Maintain BUY with lower TP of MYR0.61

INNATURE’s 1Q23 results disappointed on weak sales volume and higher store operating expenses. 2Q23 earnings is expected to be seasonally stronger due to festive spending but may moderate in 3Q23 as sales momentum wanes. Key catalyst to topline growth depends on a significant increase in Malaysia’s international tourism. We reduce our FY23E-FY25E earnings estimates by 12%-15% to derive a lower TP of MYR0.61 (based on unchanged 20x FY23 PER, mean).

1Q23 results made up only 12% of FY23E forecasts

INNATURE’s 1Q23 net profit of MYR3m (-34% YoY, -55% QoQ) came in below expectations at only 12% of both ours/consensus full-year earnings estimates. The shortfall was attributed to lower-than-expected sales along with higher operating expenses.

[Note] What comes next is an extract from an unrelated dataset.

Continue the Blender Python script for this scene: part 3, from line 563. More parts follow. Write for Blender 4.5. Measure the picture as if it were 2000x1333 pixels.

Weak sales volume marred topline growth YoY

Despite higher product ASPs (c.7% YoY), 1Q23 revenue fell 4% YoY mainly from a sales volume decline in Malaysia amid: (i) the shorter sales period in the lead up to Chinese New Year, (ii) lower store footfall given the earlier commencement of Ramadan, and (iii) weaker consumer sentiment overall. Group retail sales accounted for 83% of total while digital & remote sales made up the remaining 17% in 1Q23. Pre-tax profit fell by a wider 33% YoY on the back of higher store operating costs (eg. labour) in Malaysia and Vietnam. As it stands, INNATURE has 113 stores and 6 pop-up stores across Malaysia, Vietnam, and Cambodia as at end-Mar 2023.

Cut FY23E-FY25E earnings estimates by 12%-15%

Earnings growth is expected to be seasonally stronger in 2Q23 driven by improved sales during the Hari Raya Aidilfitri celebrations. However, sales momentum may moderate in 3Q23 in the absence of festivity spending. Hence, our FY23E/FY24E/FY25E earnings estimates are lowered by 15%/12%/14% upon imputing for lower SSSG of 0%/4%/4% (from 8%/5%/5%) and higher SG&A expenses as % of revenue in FY23 at 26% (from 25%).